BEGIN Record extracts

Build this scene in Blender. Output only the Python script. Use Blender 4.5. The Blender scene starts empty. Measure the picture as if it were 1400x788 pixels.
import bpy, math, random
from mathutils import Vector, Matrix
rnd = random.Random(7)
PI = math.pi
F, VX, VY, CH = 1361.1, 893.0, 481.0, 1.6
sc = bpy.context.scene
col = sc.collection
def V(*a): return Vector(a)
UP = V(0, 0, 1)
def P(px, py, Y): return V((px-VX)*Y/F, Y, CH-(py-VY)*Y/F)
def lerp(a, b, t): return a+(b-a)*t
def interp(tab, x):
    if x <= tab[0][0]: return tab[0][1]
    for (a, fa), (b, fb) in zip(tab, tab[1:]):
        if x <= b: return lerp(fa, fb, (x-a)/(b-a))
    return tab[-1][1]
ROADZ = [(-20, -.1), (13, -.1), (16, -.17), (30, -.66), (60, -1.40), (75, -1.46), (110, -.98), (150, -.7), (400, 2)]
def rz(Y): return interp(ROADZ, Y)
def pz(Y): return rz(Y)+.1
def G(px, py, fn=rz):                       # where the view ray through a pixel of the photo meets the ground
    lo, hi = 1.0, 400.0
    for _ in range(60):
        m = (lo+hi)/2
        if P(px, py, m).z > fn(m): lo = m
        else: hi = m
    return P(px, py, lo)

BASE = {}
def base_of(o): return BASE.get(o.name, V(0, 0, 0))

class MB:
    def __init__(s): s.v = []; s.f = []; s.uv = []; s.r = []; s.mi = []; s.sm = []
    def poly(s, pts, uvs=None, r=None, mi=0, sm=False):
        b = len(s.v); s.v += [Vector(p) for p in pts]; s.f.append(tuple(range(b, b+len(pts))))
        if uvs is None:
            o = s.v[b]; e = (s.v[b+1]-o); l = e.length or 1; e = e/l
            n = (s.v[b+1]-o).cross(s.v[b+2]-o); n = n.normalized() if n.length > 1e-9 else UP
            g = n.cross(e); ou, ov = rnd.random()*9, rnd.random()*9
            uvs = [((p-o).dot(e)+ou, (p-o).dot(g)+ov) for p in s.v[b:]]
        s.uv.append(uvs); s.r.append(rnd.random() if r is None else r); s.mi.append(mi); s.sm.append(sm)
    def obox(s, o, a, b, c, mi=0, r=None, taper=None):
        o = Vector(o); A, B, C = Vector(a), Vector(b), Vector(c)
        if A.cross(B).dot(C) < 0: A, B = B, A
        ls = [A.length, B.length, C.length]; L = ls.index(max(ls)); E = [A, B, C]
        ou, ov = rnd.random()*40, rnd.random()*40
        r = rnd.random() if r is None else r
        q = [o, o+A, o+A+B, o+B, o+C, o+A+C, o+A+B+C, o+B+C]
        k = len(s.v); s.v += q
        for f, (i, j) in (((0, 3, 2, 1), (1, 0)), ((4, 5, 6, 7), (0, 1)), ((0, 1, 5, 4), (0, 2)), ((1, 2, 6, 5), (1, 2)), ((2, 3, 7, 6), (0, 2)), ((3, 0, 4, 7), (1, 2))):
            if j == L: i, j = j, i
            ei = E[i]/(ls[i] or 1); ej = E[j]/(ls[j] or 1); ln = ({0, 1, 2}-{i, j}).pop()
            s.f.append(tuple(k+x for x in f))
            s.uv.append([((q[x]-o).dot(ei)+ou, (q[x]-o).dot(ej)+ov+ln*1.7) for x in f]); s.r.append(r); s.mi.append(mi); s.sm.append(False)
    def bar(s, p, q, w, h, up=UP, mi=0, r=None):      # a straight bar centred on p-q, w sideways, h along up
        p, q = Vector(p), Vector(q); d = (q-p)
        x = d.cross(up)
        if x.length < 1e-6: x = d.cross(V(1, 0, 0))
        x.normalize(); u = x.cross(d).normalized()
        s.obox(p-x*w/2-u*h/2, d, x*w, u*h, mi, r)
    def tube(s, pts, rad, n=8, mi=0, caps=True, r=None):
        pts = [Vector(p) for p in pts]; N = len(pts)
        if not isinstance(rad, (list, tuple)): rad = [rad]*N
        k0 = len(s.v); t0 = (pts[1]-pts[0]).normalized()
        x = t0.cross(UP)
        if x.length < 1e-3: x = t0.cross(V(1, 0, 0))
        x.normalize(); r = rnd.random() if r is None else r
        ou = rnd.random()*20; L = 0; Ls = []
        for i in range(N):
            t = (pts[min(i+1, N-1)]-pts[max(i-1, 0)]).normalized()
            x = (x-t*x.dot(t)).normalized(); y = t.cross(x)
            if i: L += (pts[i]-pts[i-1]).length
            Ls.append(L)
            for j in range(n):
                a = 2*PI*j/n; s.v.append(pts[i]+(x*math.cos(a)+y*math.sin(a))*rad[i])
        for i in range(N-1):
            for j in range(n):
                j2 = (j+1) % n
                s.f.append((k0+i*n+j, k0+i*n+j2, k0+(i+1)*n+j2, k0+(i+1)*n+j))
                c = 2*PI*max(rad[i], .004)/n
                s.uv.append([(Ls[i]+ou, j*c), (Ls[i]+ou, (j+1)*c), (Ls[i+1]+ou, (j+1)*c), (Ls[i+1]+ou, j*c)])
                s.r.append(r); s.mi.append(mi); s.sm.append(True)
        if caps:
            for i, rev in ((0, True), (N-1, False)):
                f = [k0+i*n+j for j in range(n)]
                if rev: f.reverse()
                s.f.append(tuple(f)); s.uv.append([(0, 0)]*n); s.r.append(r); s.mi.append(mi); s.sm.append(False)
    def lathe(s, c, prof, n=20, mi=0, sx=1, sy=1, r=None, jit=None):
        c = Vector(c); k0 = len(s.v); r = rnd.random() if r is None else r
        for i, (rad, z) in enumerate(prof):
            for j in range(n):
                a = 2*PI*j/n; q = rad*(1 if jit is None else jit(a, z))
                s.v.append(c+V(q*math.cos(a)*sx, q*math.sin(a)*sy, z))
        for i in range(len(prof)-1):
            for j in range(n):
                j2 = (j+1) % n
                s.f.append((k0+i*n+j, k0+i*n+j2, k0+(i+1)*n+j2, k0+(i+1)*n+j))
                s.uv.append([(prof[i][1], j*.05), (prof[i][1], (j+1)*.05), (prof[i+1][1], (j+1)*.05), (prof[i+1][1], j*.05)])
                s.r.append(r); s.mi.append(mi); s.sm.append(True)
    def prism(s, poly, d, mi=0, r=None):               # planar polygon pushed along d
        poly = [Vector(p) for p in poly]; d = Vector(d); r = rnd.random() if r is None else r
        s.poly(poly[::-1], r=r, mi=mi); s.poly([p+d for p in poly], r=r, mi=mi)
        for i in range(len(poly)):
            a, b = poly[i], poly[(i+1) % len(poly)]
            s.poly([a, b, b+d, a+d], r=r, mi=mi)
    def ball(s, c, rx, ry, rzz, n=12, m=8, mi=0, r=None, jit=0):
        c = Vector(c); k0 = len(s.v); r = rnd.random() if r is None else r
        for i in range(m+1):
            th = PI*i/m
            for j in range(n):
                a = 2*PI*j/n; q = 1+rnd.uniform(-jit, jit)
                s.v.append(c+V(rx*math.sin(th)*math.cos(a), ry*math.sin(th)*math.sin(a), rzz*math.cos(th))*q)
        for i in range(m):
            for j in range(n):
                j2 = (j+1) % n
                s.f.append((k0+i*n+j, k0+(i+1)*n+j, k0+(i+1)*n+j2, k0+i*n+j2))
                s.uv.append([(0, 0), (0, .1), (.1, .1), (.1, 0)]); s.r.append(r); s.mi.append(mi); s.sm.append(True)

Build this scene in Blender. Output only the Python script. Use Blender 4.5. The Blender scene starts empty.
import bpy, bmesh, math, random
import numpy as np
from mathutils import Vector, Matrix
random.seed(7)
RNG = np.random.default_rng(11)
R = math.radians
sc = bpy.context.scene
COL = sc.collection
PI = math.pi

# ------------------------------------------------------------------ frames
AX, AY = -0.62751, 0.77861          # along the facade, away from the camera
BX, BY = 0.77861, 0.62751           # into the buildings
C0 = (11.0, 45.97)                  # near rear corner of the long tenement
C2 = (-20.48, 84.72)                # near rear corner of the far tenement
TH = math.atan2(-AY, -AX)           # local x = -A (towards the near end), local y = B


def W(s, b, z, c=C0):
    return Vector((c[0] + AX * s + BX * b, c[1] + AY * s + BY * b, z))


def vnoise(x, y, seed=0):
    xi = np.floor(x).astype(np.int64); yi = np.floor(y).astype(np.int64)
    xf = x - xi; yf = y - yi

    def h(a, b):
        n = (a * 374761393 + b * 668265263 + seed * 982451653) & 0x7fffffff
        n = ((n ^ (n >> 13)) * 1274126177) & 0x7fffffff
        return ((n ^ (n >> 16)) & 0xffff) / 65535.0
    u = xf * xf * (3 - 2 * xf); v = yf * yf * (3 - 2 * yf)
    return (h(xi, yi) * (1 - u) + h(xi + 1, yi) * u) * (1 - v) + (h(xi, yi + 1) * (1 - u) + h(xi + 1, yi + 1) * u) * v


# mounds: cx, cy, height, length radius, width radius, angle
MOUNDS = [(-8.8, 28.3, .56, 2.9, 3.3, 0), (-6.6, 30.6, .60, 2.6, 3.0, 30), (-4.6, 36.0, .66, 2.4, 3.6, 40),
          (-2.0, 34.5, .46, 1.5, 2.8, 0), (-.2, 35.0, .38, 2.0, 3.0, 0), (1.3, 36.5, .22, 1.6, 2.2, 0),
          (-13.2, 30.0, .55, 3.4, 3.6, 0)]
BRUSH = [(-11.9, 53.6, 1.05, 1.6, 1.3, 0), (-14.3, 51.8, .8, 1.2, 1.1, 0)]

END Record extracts

**Required task:** Quote, with nothing altered, all lines from the start of the entries to the line that carries "def base_of(o): return", inclusive.

**Exercise output:**
Build this scene in Blender. Output only the Python script. Use Blender 4.5. The Blender scene starts empty. Measure the picture as if it were 1400x788 pixels.
import bpy, math, random
from mathutils import Vector, Matrix
rnd = random.Random(7)
PI = math.pi
F, VX, VY, CH = 1361.1, 893.0, 481.0, 1.6
sc = bpy.context.scene
col = sc.collection
def V(*a): return Vector(a)
UP = V(0, 0, 1)
def P(px, py, Y): return V((px-VX)*Y/F, Y, CH-(py-VY)*Y/F)
def lerp(a, b, t): return a+(b-a)*t
def interp(tab, x):
    if x <= tab[0][0]: return tab[0][1]
    for (a, fa), (b, fb) in zip(tab, tab[1:]):
        if x <= b: return lerp(fa, fb, (x-a)/(b-a))
    return tab[-1][1]
ROADZ = [(-20, -.1), (13, -.1), (16, -.17), (30, -.66), (60, -1.40), (75, -1.46), (110, -.98), (150, -.7), (400, 2)]
def rz(Y): return interp(ROADZ, Y)
def pz(Y): return rz(Y)+.1
def G(px, py, fn=rz):                       # where the view ray through a pixel of the photo meets the ground
    lo, hi = 1.0, 400.0
    for _ in range(60):
        m = (lo+hi)/2
        if P(px, py, m).z > fn(m): lo = m
        else: hi = m
    return P(px, py, lo)

BASE = {}
def base_of(o): return BASE.get(o.name, V(0, 0, 0))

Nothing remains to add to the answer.